The method Amazon has chosen to enter the retail market - if indeed that is their motive - is odd.  To pick one of the most upscale, customer-losing grocery chain, at the start of a recession, seems like an odd pick.  Unless they can re-brand Whole Foods as a lower-cost Wegman's and not Balducci's (without the talent), they are not going to do very well with this hybridization.  In fact, I suspect it could bring Amazon down in the long run.

Think about it.   First of all, odds are there is no whole foods near where you live, but a Wal-Mart within 20 minutes of your house (there are three, including a Sam's Club, in our tiny town).  Second, even if there was a Whole Foods near your town, are you about to start shopping there because Amazon bought them?  Hell, no.  You are either a Whole Foods shopper or you are smart.   And since Whole Foods stores are not large enough, they cannot be morphed into the "big box" type stores that Wal-Mart benefits from.   You go to Wal-Mart for groceries, you leave with a new car battery, a hunting rifle, a pair of jeans, and a new TV.

This is, of course, assuming that Amazon intends to follow Wal-Mart's lead and use their network of stores to leverage their online business.  "Ship to store" makes sense if you are going to the store anyway and you get a discount.   Wal-Mart is even experimenting with employees delivering packages on their way home from work.  They have a huge infrastructure at their fingertips.

Meanwhile, the idiotic financial press touts headlines like, "Whole Foods will now deliver organic kale to your house by drone!"  - perpetuating the myth that Amazon is using drones to deliver its packages on a regular basis, when in reality, the UPS man is who is dropping the boxes by your door (and letting the neighbors steal them - youtube it.  Another reason for "ship to store").

It is clear that Wal-Mart is the heavy hitter here, not Amazon.   Wal-Mart can get into online sales with little risk of capital, and use a lot of its existing infrastructure.  Amazon, on the other hand, has a Herculean task ahead of it - trying to build a nationwide retail presence in the food business, about which it knows nothing about.   And its oddball acquisition of Whole Foods doesn't seem like it would help them much, but rather drag them down.  A more mainstream retailer like Publix, Wegmans, or Kroger, would make more sense.

But that's the rub.  It is a cut-throat business these days, and as a result, buying a grocery chain isn't easy or cheap.  Running one even harder, particularly as more and more people clamor to get into the business.

And as for Amazon's vaunted "expertise" in online retailing?   I see cracks in the facade.  I ordered a mulching machine and they delivered a toilet.   They told me to keep the toilet.  I ordered three kinds of LED bulbs, they sent me four.  I return one that cost $12, they credit me the $12, but recognize the return as some other bulb and credit me an additional $50.   Now they claim I never returned the other bulb and threaten to charge me $19 for it (!?!).  They make a lot of mistakes in ordering and their back-room seems disorganized as well.   High overhead (or conversely, low profits for shareholders) mean that no one expects them to make much of a profit.  So they don't.

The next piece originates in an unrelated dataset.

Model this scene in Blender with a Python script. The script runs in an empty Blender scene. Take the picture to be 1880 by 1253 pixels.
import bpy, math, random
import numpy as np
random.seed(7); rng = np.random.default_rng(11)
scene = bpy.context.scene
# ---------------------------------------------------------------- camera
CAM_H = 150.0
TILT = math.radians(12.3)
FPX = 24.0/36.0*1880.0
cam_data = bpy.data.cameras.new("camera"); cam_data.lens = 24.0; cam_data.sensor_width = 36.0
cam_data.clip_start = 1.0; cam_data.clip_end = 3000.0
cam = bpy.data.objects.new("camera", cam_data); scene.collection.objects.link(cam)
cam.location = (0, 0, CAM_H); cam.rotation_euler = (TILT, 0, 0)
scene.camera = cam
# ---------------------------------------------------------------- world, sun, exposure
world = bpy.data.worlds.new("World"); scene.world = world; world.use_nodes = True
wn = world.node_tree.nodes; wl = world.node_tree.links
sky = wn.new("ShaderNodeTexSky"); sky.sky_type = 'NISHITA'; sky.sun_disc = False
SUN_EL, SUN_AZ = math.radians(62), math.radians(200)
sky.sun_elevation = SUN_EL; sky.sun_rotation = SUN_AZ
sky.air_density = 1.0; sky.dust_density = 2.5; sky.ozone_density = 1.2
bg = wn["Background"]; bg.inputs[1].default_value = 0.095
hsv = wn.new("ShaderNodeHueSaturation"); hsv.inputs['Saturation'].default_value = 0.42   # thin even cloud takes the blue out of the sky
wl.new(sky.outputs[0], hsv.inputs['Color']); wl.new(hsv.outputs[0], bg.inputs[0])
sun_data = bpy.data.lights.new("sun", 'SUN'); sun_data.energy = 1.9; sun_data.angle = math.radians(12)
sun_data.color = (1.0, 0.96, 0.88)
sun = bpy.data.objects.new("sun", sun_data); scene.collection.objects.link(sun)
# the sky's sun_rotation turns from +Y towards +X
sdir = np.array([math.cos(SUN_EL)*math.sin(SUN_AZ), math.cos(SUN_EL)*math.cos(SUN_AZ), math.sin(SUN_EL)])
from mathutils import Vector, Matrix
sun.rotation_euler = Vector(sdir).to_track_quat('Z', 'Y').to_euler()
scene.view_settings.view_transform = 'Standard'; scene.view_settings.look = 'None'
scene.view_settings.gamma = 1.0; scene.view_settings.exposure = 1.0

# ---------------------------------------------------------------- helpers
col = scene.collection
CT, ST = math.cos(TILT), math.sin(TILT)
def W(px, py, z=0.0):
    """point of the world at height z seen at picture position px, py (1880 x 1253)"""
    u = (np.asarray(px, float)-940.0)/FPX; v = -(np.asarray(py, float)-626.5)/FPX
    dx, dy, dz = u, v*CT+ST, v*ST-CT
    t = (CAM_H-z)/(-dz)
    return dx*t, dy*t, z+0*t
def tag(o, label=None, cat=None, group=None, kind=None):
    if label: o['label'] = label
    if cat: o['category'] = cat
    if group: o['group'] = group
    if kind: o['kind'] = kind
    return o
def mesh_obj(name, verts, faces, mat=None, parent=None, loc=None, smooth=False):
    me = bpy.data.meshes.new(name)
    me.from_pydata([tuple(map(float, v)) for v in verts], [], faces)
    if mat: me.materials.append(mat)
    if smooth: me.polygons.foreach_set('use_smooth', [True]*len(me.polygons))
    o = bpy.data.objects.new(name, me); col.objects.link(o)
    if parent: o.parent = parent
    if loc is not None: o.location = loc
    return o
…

The real story is in the numbers.   You see one "old line" store that is making decent money, has a reasonable P/E ratio and even pays a decent dividend in this day and age.
Wal-Mart Stores Inc
NYSE: WMT - Jun 16, 7:58 PM EDT
Open:  73.95
High: 75.50
Low: 73.29
Mkt cap: 225.27B
P/E ratio: 17.08
Div yield: 2.71%
Then there is Amazon, highly hyped, clearly over-inflated in value with a P/E ratio about ten times higher than it should be.  Can you wait 185 years to get your money back (or can your great-great grandchildren wait that long?).   Or do you seriously believe that they can increase their profit margins by a factor of ten in the next few years?
Amazon.com, Inc.
NASDAQ: AMZN - Jun 16, 7:58 PM EDT
Open: 996.00
High:  999.75
Low:  982.00
Mkt cap:  466.15B
P/E ratio: 185.06
Div yield:   nuthin'
Don't get me wrong, Amazon is a fun place to order shit, so long as they don't send you a toilet instead of a mulcher.   I am finding that eBay is a better site for ordering stuff directly from China.  For example, an LED string light set is $12 on eBay while the same item is $29 on Amazon.  Both have free shipping, with eBay you may have to wait for China Post, though.  The barriers to entry in online sales are far lower than the barriers to entry in brick-and-mortar sales.   And therein lies the difference.

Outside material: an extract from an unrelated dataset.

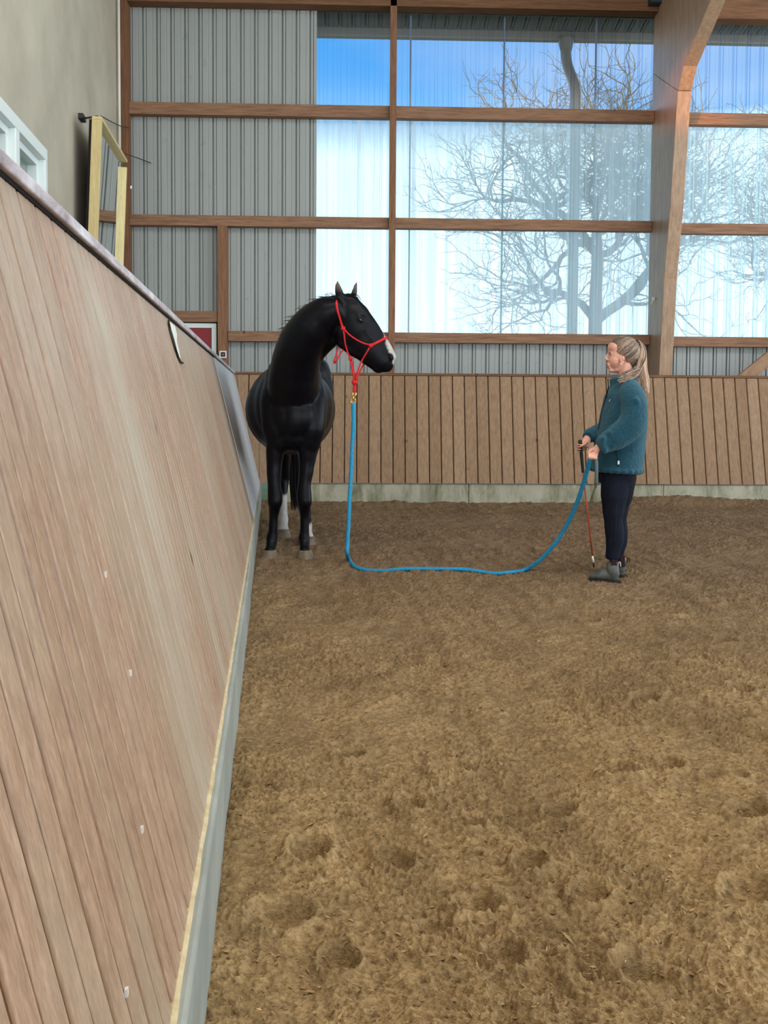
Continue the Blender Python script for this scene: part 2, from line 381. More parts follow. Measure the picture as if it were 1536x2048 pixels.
def make_floor():
    ny, nf, nc = 1150, 860, 24
    ys = np.concatenate([np.linspace(-4.0, 1.35, 40, endpoint=False), 1.35*np.exp(np.linspace(0, math.log(11.62/1.35), ny))])
    t = np.linspace(0, 1, nf); tcx = np.linspace(0, 1, nc+1)[1:]**1.6
    Ym = np.repeat(ys[:, None], nf+nc, 1)
    xl = (-.128 + ys*math.sin(AZ)/1.0)/1.0 - .02
    W_ = .84*np.maximum(ys, .4)+.55
    Xf = xl[:, None] + t[None]*W_[:, None]
    Xc = Xf[:, -1:] + tcx[None]*(XR+.5-Xf[:, -1:])
    X = np.concatenate([Xf, Xc], 1)
    Z = sandh(X.ravel(), Ym.ravel())
    co = np.stack([X.ravel(), Ym.ravel(), Z], 1).astype(np.float32)
    H, Wd = X.shape; idx = np.arange(H*Wd).reshape(H, Wd)
    q = np.stack([idx[:-1, :-1], idx[:-1, 1:], idx[1:, 1:], idx[1:, :-1]], -1).reshape(-1, 4)
    me = bpy.data.meshes.new('floor'); me.vertices.add(len(co)); me.vertices.foreach_set('co', co.ravel())
    me.loops.add(q.size); me.loops.foreach_set('vertex_index', q.ravel().astype(np.int32))
    me.polygons.add(len(q)); me.polygons.foreach_set('loop_start', np.arange(0, q.size, 4, dtype=np.int32)); me.polygons.foreach_set('loop_total', np.full(len(q), 4, np.int32))
    me.update(calc_edges=True)
    m = Mat('riding_sand', .95, .12)
    n1 = m.noise(1.4, (1, 1, 1), 5, .6); n2 = m.noise(45, (1, 1.3, 1), 5, .7); n3 = m.noise(9, (1, 1, 1), 5, .65)
    col = m.ramp(n2, (.28, srgb(100, 79, 51)), (.5, srgb(165, 136, 93)), (.75, srgb(204, 175, 128)))  # darkest stop paints shade into the crevices of the sand
    col = m.mix(m.ramp(n3, (.35, W4(.45)), (.65, W4(0))), col, srgb(118, 96, 68))
    # darker, greyer sand towards the far side, with a noisy outline
    sy = m.N.new('ShaderNodeSeparateXYZ'); m.L.new(m.tc.outputs['Object'], sy.inputs[0])
    edge = m.math('ADD', sy.outputs['Y'], m.math('MULTIPLY', m.noise(.5, (1, 1, 1), 5, .6), 3.0))
    trod = m.ramp(m.noise(1.7, (1.6, .7, 1), 5, .65), (.46, W4(0)), (.66, W4(.55))); col = m.mix(trod, col, srgb(112, 90, 62))
    far_tone = m.ramp(m.math('MULTIPLY', edge, .1), (.42, W4(0)), (.85, W4(.62)))
    col = m.mix(far_tone, col, srgb(124, 102, 84))
    m.color(col); m.bump(n2, .9, .014)
    o = put('floor', me, m.m, None, True); tag(o, kind='structure'); return o
floor = make_floor()
mb = MB(); mb.box((-6, YB, -.3), (XR+.5, YW+.2, -.12)); tag(mb.build('floor', M['soffit']), kind='structure')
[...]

Amazon, as a "tech" company (really?  Selling shit on the Internet is "tech"?) can get away with reporting little profits and paying no dividends.    Wal-Mart, as a traditional retailer, is expected to make money and pay shareholders back.   Its online sales have to follow the same pattern as well - they have to make money for the company and shareholders, or it doesn't make sense.

The thing is, eventually Amazon has to make money, too.   You can't stay in business forever with a P/E ratio in the hundreds.   Eventually shareholders want to see a return on their investment.  And not in 185 years, either.

The financial press never reports this and never sees it.  All they see is skyrocketing share prices and exciting "tech" companies that generate headlines and clicks, when you write articles about them.   No one clicks on an article about an old-line company, unless you are reporting its demise.  The CEO of Sears was partially right about that - the epitaph of his company has been written for nearly a half-decade so far.   But what is killing Sears isn't Amazon.   It's Wal-Mart.